全米野球記者協会そのものは当時、1908年につくられた一種の労働組合にすぎず、クラブハウスでの取材機会を設けるよう大リーグ機構と交渉したり、記者席の設置を求めたりするなど労働環境の改善が主な役割だった。それはいまもそうで、1931年からMVPを全米野球記者協会所属の記者が選んでいるが、それすらも彼らの発案ではなく、1910年にチャルマーズ自動車が、首位打者に車を送ったことが様々な賞の起源とされる。
とはいえその後、米野球殿堂も各賞も彼らが、長い時間をかけて権威づけしてきた。唯一無二なものとして。
もっとも、最近はややそれが行き過ぎ、ニューヨーク・タイムズ紙、ロサンゼルス・タイムズ紙、ワシントン・ポスト紙などは、記者が殿堂入りの投票などを行うことを禁じている。選手が殿堂入りし、サインボールに「HOF(Hall Of Fame)」と入れるだけで、価値が上がる。いや、上がりすぎる。選手が契約に「MVP獲得で、ボーナスがいくらいくら」といった条項を入れることが一般になり、そうしたことに加担することの是非も問われて久しい。
1989年から投票を禁じたニューヨーク・タイムズ紙は、「ジャーナリストは伝えることが仕事であり、提供する側ではない」とのスタンスだ。

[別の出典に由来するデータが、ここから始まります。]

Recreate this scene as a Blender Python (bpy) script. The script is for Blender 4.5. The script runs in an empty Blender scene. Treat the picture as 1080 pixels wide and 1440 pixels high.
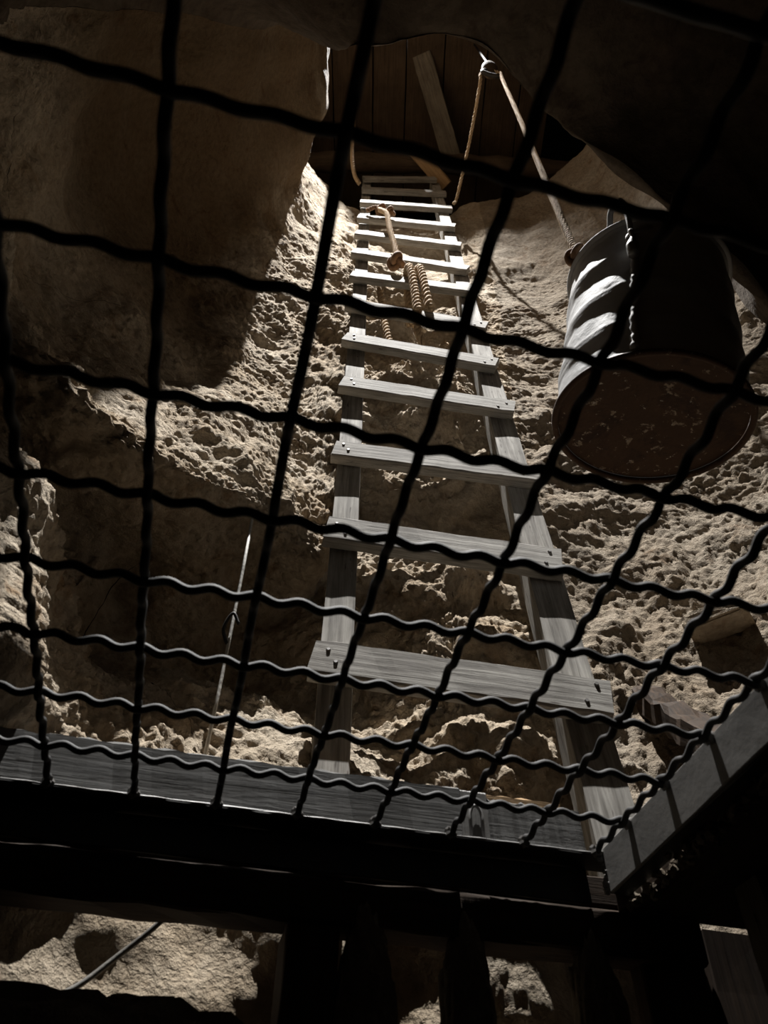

それでもやはりそうした投票は特別な資格であり、特に米野球殿堂の投票は、全米野球記者協会に所属し、10年が経たないと投票資格を得られず、それは、選手が殿堂入り資格を得る年数と同じである。当然ながらその分、神経を使う。基本的には誰が誰に投票した、ということが公開されるので、説明責任が生じる。なぜ、投票したのか。問い合わせがあれば、必ず意図を説明しなければならない。
ただ、そんな1票だからこそ、投票する側もそれをまとめる米野球殿堂側も、票を無駄にできない。過去、1票では明暗が割れたことはないが、2票差で当落が決まったことはある。
さて、クリスマス明けにFedExで発送された投票用紙だが、その頃、米中西部から東部にかけてすさまじい寒波が襲い、物流が大打撃を受けた。結果、年内に届く予定だった投票用紙が手元に来たのは1月6日のこと。再度シェスタコフスキーさんに連絡をすると、そのままポストに投函(とうかん)してくれれば間に合うとのことだったので指示通りにしたが、19日になってもまだ届かないとの連絡。一人ひとりの投票を、そうして気にかけてくれることにも驚いたが、さすがに10日過ぎても届かないのはおかしい。
また、紛失か? 改めて相談すると、「さすがにもう郵送のやり取りでは間に合わないので、こうしよう」と提案された。特別な番号をつけた投票用紙をメールに添付するので、それを印刷し、投票したらそれをスキャンして、メールで送り返してくれ――。20日午後にその投票用紙が届き、その通りに投票してメールすると、すぐに「受け取った」との返信があった。「週明け、23日の朝一で承認作業を行い、票に加える」と書き添えられていた。
かくして綱渡りのような投票が無事に終わったが、ここまで1票が大切にされるとは。改めて、身の引き締まる思いだった。